Exercise aim =>
Starting at the top of the records, output every line through the one that contains "line', 'overhead power lines')", keeping each exactly as it appears.

Records excerpted from a collection =>
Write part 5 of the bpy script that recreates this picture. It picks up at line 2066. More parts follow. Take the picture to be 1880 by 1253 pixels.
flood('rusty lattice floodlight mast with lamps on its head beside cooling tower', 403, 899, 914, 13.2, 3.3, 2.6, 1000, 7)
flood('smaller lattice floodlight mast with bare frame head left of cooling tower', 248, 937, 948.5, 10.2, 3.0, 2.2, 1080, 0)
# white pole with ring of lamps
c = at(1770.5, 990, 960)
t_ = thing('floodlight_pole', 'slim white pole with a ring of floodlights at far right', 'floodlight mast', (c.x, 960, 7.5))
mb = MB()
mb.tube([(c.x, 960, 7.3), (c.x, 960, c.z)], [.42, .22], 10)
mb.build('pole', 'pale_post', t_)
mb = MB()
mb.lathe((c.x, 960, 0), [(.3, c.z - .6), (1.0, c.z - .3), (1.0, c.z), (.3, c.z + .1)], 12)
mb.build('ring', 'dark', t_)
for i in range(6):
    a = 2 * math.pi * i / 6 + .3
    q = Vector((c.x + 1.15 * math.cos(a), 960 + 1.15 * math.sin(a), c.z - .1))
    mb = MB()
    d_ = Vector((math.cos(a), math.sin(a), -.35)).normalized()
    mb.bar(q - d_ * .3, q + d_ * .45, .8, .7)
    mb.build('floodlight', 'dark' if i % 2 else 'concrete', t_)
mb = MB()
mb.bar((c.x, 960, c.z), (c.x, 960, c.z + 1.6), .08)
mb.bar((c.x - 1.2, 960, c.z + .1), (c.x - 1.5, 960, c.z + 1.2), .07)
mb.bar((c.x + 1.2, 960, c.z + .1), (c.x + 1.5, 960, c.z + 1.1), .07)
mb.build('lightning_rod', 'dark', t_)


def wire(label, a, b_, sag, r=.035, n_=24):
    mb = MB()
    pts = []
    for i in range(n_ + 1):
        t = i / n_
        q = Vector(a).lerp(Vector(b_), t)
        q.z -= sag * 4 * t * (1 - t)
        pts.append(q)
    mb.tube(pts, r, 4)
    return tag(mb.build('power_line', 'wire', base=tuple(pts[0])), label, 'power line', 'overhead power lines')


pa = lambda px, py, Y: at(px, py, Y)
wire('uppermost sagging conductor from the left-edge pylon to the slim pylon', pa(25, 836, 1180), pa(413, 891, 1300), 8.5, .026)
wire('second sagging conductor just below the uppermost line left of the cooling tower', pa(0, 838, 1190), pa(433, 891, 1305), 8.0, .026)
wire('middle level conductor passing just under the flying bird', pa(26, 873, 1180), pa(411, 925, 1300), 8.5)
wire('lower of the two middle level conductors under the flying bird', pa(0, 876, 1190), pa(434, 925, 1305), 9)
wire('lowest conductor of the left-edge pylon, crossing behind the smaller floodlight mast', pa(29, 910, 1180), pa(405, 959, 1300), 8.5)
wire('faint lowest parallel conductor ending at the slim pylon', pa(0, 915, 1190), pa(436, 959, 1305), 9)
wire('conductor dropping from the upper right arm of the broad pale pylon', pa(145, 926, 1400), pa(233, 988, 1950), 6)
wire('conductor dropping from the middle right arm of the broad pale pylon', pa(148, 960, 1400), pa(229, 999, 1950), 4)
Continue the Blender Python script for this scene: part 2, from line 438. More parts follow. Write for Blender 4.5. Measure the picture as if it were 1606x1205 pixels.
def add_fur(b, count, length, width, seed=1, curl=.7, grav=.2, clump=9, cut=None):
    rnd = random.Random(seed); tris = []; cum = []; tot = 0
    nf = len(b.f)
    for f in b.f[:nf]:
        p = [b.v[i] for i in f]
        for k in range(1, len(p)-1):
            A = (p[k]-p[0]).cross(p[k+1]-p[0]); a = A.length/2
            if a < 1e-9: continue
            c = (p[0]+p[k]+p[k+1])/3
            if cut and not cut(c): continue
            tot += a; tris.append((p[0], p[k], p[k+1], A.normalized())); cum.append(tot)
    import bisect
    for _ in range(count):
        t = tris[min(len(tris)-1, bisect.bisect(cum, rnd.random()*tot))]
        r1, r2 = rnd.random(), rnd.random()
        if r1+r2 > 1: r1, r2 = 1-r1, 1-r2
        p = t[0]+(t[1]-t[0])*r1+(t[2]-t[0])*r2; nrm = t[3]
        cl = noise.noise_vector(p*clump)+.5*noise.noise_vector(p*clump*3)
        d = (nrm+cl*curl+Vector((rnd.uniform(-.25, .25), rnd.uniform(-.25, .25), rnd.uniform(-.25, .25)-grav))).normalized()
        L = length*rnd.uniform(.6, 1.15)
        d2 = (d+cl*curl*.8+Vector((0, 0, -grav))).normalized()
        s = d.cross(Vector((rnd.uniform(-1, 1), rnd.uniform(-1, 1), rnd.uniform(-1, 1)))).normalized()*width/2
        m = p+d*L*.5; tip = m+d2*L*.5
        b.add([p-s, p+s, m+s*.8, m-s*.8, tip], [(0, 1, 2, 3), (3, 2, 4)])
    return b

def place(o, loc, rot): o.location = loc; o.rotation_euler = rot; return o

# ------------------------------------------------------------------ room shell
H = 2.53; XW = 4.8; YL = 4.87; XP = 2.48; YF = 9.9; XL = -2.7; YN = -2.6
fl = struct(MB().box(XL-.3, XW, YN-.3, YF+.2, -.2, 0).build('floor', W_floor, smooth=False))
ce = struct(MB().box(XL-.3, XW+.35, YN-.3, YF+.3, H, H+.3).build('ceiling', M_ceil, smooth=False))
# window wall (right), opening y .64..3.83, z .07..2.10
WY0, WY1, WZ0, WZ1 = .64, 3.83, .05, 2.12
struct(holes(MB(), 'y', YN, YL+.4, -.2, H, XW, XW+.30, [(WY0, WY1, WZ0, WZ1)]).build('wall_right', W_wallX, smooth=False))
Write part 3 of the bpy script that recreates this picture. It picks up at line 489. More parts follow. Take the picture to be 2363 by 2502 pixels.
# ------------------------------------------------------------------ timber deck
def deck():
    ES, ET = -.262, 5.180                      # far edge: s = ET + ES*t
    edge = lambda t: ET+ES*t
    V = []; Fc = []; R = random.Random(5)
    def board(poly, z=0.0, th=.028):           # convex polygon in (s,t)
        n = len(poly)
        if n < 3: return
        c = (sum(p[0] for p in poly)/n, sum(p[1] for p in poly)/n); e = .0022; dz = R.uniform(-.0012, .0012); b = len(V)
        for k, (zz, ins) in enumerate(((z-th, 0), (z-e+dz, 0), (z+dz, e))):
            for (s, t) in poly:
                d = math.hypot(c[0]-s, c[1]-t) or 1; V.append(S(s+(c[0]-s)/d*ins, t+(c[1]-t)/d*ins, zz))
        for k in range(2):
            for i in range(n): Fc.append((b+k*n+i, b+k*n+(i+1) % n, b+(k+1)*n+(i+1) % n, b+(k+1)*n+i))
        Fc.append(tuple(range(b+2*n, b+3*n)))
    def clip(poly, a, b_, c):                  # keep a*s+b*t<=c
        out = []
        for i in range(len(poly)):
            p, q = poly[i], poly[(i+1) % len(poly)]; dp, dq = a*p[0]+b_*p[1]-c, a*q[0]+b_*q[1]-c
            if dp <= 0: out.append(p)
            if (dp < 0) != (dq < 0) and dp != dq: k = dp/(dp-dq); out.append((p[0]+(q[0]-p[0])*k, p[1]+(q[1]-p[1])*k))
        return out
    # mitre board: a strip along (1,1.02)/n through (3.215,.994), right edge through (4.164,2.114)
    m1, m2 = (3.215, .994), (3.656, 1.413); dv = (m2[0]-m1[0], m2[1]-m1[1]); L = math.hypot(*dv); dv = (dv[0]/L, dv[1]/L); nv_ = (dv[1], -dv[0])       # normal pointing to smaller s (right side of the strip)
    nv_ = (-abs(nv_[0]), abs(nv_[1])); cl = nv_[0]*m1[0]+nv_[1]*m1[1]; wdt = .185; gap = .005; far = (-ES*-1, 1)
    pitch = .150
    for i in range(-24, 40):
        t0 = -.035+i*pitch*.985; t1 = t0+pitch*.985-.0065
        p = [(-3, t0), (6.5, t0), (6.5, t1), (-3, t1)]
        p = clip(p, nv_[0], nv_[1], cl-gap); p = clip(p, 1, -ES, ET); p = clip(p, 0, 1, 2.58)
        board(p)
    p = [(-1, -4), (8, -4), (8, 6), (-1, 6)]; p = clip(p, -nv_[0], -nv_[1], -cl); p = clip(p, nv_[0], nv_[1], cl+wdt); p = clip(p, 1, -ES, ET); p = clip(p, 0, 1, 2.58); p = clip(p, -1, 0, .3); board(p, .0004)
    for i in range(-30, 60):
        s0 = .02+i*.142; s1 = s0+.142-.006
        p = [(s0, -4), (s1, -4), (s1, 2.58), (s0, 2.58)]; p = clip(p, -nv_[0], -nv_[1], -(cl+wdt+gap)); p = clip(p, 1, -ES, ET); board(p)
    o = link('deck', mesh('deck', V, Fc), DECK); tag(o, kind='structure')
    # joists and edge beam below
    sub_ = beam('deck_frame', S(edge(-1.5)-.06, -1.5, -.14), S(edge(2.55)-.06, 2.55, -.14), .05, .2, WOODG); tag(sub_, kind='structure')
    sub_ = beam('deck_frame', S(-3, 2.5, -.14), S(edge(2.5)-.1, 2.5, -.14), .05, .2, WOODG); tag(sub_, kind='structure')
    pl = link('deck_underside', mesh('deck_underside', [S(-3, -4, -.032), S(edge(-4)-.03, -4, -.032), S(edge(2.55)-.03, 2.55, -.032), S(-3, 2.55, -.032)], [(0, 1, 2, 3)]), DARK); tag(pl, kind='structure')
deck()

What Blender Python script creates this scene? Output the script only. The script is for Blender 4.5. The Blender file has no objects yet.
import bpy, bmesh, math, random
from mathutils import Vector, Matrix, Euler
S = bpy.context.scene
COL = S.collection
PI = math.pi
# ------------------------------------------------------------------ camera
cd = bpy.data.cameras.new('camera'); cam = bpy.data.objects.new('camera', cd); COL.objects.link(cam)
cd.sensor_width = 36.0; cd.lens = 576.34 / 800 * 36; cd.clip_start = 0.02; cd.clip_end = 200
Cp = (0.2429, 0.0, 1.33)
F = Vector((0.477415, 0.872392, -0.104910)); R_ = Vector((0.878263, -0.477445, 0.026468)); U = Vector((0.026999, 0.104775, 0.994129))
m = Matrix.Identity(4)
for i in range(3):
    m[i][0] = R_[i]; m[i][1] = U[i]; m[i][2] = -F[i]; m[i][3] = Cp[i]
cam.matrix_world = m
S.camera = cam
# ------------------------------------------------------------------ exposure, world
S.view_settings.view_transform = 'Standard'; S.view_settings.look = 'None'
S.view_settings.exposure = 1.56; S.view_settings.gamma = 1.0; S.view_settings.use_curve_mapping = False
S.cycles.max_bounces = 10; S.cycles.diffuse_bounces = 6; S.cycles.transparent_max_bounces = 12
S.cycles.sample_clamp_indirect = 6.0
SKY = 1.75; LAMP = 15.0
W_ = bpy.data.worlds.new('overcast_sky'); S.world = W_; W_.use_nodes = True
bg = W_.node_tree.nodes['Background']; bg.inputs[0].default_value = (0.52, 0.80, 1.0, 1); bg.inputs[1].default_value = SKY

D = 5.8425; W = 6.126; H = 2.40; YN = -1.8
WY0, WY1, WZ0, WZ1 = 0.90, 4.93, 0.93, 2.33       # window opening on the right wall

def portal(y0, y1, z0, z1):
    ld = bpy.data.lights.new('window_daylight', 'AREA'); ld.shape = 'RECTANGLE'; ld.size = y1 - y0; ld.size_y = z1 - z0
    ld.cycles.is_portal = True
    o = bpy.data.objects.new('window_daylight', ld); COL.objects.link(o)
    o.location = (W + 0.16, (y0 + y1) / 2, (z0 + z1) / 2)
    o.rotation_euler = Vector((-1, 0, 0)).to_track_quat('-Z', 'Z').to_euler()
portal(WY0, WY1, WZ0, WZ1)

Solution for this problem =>
Write part 5 of the bpy script that recreates this picture. It picks up at line 2066. More parts follow. Take the picture to be 1880 by 1253 pixels.
flood('rusty lattice floodlight mast with lamps on its head beside cooling tower', 403, 899, 914, 13.2, 3.3, 2.6, 1000, 7)
flood('smaller lattice floodlight mast with bare frame head left of cooling tower', 248, 937, 948.5, 10.2, 3.0, 2.2, 1080, 0)
# white pole with ring of lamps
c = at(1770.5, 990, 960)
t_ = thing('floodlight_pole', 'slim white pole with a ring of floodlights at far right', 'floodlight mast', (c.x, 960, 7.5))
mb = MB()
mb.tube([(c.x, 960, 7.3), (c.x, 960, c.z)], [.42, .22], 10)
mb.build('pole', 'pale_post', t_)
mb = MB()
mb.lathe((c.x, 960, 0), [(.3, c.z - .6), (1.0, c.z - .3), (1.0, c.z), (.3, c.z + .1)], 12)
mb.build('ring', 'dark', t_)
for i in range(6):
    a = 2 * math.pi * i / 6 + .3
    q = Vector((c.x + 1.15 * math.cos(a), 960 + 1.15 * math.sin(a), c.z - .1))
    mb = MB()
    d_ = Vector((math.cos(a), math.sin(a), -.35)).normalized()
    mb.bar(q - d_ * .3, q + d_ * .45, .8, .7)
    mb.build('floodlight', 'dark' if i % 2 else 'concrete', t_)
mb = MB()
mb.bar((c.x, 960, c.z), (c.x, 960, c.z + 1.6), .08)
mb.bar((c.x - 1.2, 960, c.z + .1), (c.x - 1.5, 960, c.z + 1.2), .07)
mb.bar((c.x + 1.2, 960, c.z + .1), (c.x + 1.5, 960, c.z + 1.1), .07)
mb.build('lightning_rod', 'dark', t_)


def wire(label, a, b_, sag, r=.035, n_=24):
    mb = MB()
    pts = []
    for i in range(n_ + 1):
        t = i / n_
        q = Vector(a).lerp(Vector(b_), t)
        q.z -= sag * 4 * t * (1 - t)
        pts.append(q)
    mb.tube(pts, r, 4)
    return tag(mb.build('power_line', 'wire', base=tuple(pts[0])), label, 'power line', 'overhead power lines')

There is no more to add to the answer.